The Tax Court's Rule 50 prescribes the procedure for computing the amount of the deficiency or overpayment pursuant to the court's determination of the issues, and "no argument will be heard upon or consideration given to * * * new issues." But in the event of a disagreement concerning the computation, the Rule provides for a hearing upon the matter, after notice to the parties, and clearly contemplates a consideration of all matters relating to or bearing upon its ultimate judgment on the issues raised in the original proceedings. It is true that neither in the taxpayer's petition, nor in the hearing before the Tax Court, was any question raised concerning the proper basis for depreciation on the property received from the subsidiary, but the question was not timely until other tendered questions had been raised and decided.

*526 When the Commissioner challenged the relevancy of the question before the Tax Court as a new issue under Rule 50, that court apparently had no difficulty deciding that the question was relevant to its ultimate decision under Rule 50, and it does not behoove this court to overturn that court's interpretation of the scope of its own procedural rule.

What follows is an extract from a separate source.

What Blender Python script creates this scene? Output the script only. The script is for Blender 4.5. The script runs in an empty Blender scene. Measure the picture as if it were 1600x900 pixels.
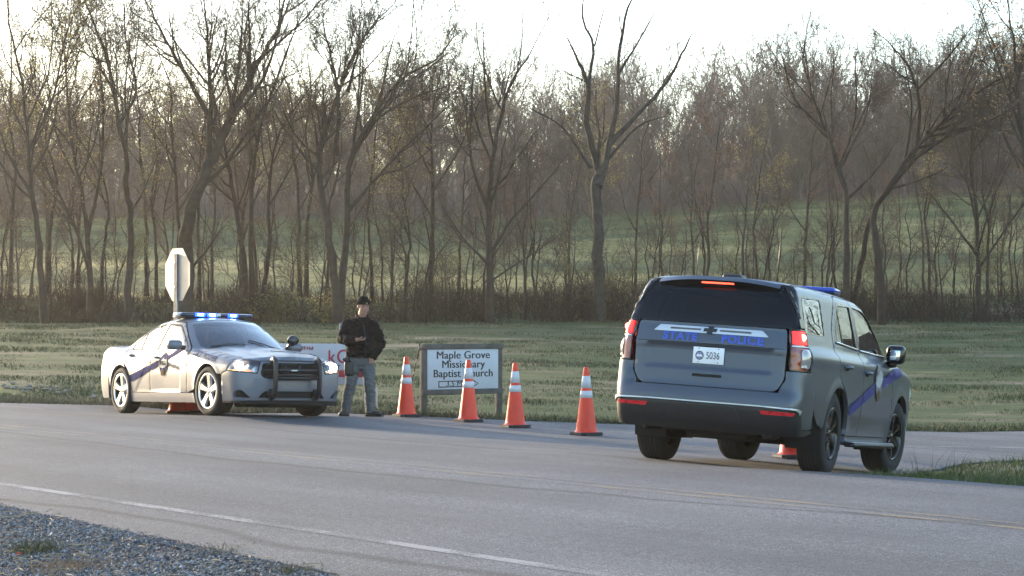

The Tax Court has now twice held that the question presented here was properly presented to it in the former proceedings, and we certainly should not presume to say that it was not. Aside from the great weight we must accord to the Tax Court's decision concerning matters peculiarly within its province and cognizance, we are convinced that the question of depreciation on the excess value of the assets was properly presented under Rule 50 proceedings, and that it was squarely decided under facts which make the judgment there controlling here. The judgment is therefore affirmed.